Each time you are moving closer to the speakers so you hear more direct sound. The strength of the direct to reflected sound (from the side walls, the front wall(behind the speakers as you look at them), from the back wall (behind your LP) , from the ceiling))) increases and you hear less confusion because of the reflected sound. 
3) one last test, move your couch ANOTHER 50cm towards the speakers. Does sound get better or worse? If worse, move backwards 25cm. Repeat.


 

You have some fun time in your future moving items around, you will get a bit fitter too😉.  
Try to enjoy the testing. Take your time. Listen to the system for a few hours or a day before making the next change. Take notes and hopefully you come to a conclusion on speaker and LP position that sound best to you. 
 

After that you might decide to purchase the microphone and get REW. 

If not, DONT WORRY about it.  As long as you are happy with the sound of your system, that is what counts to you. 
 

As I said offline, I think getting the Chesky test tracks (streaming) and Jim’s e-book will also help you. 
 


 

On 15/11/2024 at 3:08 PM, frankn said:

Not so  IMHO, a well treated room will allow the playback of any music with clarity, tonal balance, a sense of scale and openness.  You should be aiming to minimise the interaction of your room/speakers with the narrow build-ups of room nodes, multi-paths that wreck the direct sound, amplify/suck out certain narrow bandwidths at the listening position(s). 
If you have multiple seating positions (home theatre?) you will have to average some measurements at different locations to get the best overall performing treatments. 
You should be able to play rock & roll, techno, jazz, orchestral or organ music - within the limits of your HiFi system. 
I do agree that if you also require soundproofing then that is another discussion altogether. 
If you want to playback a couple of very different music genres and you deliberately want to emphasise a specific sound profile then I suggest using DSP (or a very transparent, high# of multi-band equaliser - if one exists) to do that. 
Once the room treatment is complete (as much as you are willing to do), then DSP can also be used to fine-tune any remaining issues, although, it is worth noting that some very well regarded people don’t like DSP. But, horses for courses, if you can try it out you might find it is really good for you. Or not. 
There is no right/wrong. 
 

To my opinion (and not only, believe me), there no any "the best acoustical treated Room" at all and it doesn't be real the same without the goal you follow to. Any room is the resonant chamber for your sound source(s) and even outer ones, which produces sound noise. You may to get closer to the aim of "neutral" acoustics, but, as you, sure, know, it will be echoless chamber, don't you?

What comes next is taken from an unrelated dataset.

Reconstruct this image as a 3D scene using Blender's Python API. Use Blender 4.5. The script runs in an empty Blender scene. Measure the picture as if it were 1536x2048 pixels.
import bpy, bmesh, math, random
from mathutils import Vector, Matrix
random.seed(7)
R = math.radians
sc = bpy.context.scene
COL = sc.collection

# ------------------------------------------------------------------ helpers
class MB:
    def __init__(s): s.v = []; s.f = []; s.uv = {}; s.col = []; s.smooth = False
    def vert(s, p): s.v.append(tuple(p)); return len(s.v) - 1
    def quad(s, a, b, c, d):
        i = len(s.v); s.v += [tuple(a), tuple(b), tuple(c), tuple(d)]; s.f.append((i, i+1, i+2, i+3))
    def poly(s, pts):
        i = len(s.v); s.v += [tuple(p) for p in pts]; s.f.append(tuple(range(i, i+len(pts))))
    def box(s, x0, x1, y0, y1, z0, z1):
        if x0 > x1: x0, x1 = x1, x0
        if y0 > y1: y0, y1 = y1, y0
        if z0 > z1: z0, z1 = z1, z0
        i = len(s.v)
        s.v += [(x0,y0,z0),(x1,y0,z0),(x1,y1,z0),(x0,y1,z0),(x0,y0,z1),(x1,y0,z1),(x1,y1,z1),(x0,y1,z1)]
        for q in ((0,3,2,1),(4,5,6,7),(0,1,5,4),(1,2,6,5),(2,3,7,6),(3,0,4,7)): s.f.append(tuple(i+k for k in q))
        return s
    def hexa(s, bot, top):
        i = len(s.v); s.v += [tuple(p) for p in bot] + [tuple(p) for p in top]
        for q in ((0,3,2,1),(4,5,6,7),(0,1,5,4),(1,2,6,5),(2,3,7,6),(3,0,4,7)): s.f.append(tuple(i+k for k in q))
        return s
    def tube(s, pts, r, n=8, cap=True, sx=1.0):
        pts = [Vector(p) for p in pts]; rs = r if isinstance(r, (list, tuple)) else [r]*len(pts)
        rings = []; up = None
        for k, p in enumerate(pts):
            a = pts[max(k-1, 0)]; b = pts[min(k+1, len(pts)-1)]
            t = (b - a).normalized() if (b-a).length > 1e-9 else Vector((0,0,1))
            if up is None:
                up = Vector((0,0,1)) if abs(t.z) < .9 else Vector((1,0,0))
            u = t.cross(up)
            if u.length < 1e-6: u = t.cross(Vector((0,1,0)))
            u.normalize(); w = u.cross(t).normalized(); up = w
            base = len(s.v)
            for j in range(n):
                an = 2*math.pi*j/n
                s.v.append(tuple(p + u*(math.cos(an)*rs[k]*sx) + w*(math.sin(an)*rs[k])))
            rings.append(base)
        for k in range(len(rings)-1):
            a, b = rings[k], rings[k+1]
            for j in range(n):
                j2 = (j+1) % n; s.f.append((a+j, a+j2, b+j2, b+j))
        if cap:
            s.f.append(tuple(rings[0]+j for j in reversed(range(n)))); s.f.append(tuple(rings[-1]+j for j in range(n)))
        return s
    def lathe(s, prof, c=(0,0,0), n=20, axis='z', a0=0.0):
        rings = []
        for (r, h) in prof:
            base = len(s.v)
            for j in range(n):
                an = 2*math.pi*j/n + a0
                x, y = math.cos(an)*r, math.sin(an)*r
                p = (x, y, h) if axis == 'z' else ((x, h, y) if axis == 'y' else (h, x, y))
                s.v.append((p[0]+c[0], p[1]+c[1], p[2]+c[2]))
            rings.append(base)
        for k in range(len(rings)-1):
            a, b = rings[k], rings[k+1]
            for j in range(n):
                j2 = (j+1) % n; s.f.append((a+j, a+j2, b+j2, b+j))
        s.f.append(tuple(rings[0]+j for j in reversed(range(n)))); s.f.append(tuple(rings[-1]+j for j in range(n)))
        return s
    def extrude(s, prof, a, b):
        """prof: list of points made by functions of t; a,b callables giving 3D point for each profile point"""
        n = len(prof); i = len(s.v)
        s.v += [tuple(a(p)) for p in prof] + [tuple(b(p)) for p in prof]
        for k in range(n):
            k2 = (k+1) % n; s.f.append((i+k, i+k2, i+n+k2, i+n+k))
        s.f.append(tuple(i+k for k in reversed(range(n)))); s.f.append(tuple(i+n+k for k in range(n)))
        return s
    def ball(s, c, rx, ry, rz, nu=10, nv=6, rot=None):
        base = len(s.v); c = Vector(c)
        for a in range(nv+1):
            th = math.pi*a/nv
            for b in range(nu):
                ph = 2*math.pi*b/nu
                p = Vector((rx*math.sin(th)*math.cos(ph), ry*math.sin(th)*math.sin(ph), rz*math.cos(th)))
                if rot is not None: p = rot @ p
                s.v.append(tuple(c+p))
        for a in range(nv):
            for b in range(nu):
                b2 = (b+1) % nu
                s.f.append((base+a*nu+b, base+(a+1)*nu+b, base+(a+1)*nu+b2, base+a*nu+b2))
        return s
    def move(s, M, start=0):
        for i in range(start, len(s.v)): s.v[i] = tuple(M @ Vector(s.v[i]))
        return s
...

Besides, as you know, there is a masking effect of low frequencies. It means, in particular, that if you have the room with acoustics, oriented to hard rock or jazz (with high SPL for bass), therefore, loss of sensitivity to mid and high ranges is inevitable, don't you?

Next,  (I'm talking about low freq.range only) use of DSP for one or two low frequency sources can't allow to get smooth FR at some listening point in principal without compromise confirmations. The Trinnow technology can improve this by use of many LF sources, but what about budget and a room space economy?